> _Aim_: Track down every line below that holds "picture" and copy it.
◆ ◆ ◆ ◆ ◆
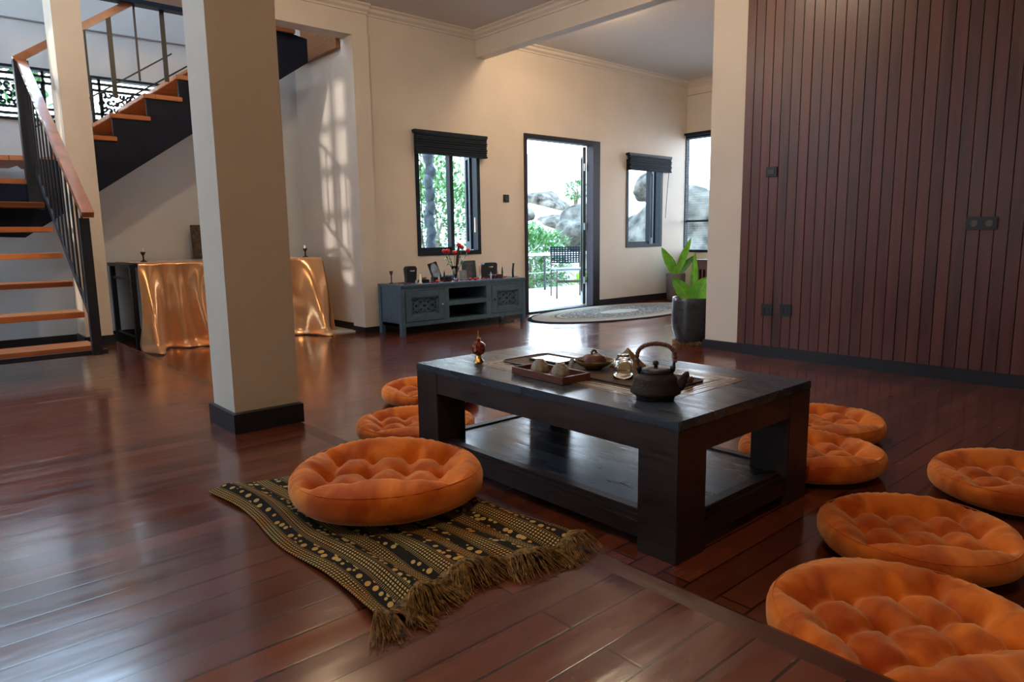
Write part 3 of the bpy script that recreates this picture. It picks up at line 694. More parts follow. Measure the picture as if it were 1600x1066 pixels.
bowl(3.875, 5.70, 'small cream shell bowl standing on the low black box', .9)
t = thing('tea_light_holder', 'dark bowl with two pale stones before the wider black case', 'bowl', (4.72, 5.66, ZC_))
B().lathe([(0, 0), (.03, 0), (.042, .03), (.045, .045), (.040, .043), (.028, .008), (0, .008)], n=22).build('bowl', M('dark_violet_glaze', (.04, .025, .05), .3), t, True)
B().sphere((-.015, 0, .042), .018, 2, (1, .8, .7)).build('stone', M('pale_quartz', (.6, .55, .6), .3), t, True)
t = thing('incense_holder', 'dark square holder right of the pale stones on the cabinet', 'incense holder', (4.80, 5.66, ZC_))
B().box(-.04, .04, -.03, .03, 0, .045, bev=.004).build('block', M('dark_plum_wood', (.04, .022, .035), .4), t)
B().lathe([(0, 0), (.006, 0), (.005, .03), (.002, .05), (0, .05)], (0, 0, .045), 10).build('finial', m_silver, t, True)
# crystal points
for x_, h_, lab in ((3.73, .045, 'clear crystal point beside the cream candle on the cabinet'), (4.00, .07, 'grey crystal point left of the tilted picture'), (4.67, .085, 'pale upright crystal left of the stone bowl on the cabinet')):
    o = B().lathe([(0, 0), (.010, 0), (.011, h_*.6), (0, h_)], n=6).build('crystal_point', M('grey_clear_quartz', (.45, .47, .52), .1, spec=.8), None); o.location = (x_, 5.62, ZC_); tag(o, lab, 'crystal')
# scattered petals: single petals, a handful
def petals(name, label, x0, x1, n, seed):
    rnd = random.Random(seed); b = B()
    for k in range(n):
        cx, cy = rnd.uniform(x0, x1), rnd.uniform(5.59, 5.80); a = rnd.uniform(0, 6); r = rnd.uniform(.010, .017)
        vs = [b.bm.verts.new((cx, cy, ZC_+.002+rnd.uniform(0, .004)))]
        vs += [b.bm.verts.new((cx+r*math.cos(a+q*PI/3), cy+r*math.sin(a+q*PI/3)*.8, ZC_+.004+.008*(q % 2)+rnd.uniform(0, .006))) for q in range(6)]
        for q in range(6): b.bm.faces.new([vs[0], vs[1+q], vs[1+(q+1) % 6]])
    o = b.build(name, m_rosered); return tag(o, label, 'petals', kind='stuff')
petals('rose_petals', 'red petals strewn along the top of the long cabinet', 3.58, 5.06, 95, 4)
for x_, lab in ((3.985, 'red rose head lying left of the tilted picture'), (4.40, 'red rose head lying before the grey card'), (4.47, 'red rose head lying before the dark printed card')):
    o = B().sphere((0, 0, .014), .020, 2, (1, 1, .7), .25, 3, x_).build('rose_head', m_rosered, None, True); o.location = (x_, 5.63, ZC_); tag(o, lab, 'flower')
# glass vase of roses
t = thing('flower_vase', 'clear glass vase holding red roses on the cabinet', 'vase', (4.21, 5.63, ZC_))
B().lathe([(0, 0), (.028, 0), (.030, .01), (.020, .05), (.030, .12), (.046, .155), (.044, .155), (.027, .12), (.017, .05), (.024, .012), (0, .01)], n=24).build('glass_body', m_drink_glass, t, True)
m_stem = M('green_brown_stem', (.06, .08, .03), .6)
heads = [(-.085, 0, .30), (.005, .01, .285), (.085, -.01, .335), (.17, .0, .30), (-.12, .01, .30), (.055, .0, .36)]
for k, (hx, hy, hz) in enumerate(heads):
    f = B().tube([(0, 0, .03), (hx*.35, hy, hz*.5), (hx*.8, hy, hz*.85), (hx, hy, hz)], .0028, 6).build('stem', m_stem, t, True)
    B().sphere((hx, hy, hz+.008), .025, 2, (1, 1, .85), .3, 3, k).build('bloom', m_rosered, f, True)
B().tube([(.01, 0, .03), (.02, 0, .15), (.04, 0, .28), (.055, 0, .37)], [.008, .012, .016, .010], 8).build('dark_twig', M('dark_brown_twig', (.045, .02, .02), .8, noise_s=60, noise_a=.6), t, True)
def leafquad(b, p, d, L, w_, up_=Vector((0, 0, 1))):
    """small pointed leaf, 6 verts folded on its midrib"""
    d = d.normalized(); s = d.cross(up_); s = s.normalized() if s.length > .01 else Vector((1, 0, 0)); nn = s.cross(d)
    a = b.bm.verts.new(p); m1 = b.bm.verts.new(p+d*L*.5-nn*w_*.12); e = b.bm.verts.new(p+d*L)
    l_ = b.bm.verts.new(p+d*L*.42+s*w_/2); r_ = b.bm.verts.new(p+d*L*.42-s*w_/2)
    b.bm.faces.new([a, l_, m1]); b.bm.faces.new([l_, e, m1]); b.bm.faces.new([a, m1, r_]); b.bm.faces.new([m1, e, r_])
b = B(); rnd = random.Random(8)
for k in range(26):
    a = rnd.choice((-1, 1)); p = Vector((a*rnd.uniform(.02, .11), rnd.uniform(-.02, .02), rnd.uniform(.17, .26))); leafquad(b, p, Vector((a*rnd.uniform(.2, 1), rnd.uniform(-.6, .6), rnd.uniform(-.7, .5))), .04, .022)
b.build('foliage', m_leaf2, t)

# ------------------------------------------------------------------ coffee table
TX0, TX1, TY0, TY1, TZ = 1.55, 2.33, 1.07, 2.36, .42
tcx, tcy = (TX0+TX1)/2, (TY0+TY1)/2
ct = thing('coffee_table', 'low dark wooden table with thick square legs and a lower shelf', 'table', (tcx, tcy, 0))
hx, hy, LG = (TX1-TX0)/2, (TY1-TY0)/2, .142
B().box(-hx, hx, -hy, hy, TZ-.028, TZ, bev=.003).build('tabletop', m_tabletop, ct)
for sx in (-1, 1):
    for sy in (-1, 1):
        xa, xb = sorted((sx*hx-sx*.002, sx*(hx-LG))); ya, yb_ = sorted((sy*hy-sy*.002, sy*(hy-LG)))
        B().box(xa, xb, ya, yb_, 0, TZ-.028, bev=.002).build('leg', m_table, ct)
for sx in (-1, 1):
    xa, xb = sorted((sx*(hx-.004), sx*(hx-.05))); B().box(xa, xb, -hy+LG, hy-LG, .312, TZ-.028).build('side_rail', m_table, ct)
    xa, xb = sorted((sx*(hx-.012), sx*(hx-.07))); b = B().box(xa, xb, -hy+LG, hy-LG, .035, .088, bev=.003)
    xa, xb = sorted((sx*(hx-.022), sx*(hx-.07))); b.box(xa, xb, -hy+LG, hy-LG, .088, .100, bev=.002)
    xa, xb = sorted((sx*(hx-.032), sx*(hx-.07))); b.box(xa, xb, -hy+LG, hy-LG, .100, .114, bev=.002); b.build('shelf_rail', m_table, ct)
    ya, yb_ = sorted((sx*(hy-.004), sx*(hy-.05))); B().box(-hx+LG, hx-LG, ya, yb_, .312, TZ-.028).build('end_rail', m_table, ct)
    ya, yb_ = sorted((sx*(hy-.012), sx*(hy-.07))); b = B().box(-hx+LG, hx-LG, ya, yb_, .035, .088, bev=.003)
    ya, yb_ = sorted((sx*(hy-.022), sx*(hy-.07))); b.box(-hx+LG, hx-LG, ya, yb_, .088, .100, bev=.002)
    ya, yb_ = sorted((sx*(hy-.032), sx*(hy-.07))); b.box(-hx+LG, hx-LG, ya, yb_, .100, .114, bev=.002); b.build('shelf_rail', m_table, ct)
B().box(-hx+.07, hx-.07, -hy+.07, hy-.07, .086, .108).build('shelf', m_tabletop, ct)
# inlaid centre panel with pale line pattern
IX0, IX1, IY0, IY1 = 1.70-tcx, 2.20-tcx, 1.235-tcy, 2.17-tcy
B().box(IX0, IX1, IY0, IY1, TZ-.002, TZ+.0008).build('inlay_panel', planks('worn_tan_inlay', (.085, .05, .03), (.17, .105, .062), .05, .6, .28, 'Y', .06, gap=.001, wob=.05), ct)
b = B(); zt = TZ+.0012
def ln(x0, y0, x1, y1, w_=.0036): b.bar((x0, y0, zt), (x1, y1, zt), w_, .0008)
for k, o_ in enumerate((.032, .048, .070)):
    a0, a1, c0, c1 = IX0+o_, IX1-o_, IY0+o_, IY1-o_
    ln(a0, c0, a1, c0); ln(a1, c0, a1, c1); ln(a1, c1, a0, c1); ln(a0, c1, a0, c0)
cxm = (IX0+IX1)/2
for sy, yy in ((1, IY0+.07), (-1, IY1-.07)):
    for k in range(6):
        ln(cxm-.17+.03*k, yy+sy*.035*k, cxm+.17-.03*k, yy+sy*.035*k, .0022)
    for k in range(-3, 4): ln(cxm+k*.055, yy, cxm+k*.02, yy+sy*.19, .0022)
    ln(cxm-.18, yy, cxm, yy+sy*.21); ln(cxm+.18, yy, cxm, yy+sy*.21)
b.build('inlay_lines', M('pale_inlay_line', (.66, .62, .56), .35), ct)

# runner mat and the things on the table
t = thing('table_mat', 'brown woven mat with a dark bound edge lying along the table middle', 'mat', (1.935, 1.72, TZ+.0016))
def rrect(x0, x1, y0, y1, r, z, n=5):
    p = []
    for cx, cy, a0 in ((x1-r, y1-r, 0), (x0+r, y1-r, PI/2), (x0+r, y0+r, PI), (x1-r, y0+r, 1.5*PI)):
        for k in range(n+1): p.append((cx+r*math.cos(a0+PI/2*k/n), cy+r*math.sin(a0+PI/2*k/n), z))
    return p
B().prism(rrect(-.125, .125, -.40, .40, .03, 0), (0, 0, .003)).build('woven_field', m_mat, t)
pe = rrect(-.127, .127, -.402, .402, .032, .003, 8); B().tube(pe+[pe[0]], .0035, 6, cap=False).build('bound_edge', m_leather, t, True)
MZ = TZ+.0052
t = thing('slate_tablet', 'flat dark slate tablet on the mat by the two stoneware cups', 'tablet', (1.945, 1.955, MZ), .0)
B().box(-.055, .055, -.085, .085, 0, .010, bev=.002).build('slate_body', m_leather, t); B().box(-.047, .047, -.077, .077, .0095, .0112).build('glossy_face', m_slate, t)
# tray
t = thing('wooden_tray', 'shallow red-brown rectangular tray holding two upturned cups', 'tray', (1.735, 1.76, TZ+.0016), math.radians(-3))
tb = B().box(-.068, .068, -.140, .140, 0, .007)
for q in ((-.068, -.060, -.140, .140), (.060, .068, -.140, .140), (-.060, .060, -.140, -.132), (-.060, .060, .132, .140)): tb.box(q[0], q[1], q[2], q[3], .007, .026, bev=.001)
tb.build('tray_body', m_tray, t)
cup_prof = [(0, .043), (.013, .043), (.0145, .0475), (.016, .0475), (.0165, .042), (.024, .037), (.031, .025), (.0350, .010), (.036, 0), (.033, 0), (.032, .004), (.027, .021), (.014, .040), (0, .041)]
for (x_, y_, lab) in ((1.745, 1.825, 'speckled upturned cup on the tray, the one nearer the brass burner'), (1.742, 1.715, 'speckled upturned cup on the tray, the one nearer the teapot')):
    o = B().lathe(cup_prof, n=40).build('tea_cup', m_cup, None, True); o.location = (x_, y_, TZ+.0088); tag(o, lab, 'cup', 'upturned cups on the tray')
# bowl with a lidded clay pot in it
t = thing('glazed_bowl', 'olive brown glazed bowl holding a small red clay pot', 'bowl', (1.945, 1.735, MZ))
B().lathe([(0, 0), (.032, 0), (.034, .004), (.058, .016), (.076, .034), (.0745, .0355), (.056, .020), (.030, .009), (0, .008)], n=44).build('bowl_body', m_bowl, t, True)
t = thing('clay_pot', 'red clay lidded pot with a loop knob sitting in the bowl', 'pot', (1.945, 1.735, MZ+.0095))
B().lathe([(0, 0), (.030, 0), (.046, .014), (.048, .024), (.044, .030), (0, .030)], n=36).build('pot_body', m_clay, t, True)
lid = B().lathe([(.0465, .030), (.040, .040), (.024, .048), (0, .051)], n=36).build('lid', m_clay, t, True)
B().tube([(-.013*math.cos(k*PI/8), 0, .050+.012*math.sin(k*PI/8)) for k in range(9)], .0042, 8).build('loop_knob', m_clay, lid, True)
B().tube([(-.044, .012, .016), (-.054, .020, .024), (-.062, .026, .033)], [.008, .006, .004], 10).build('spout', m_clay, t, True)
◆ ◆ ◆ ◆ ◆
> _Task output_:
Write part 3 of the bpy script that recreates this picture. It picks up at line 694. More parts follow. Measure the picture as if it were 1600x1066 pixels.
for x_, h_, lab in ((3.73, .045, 'clear crystal point beside the cream candle on the cabinet'), (4.00, .07, 'grey crystal point left of the tilted picture'), (4.67, .085, 'pale upright crystal left of the stone bowl on the cabinet')):
for x_, lab in ((3.985, 'red rose head lying left of the tilted picture'), (4.40, 'red rose head lying before the grey card'), (4.47, 'red rose head lying before the dark printed card')):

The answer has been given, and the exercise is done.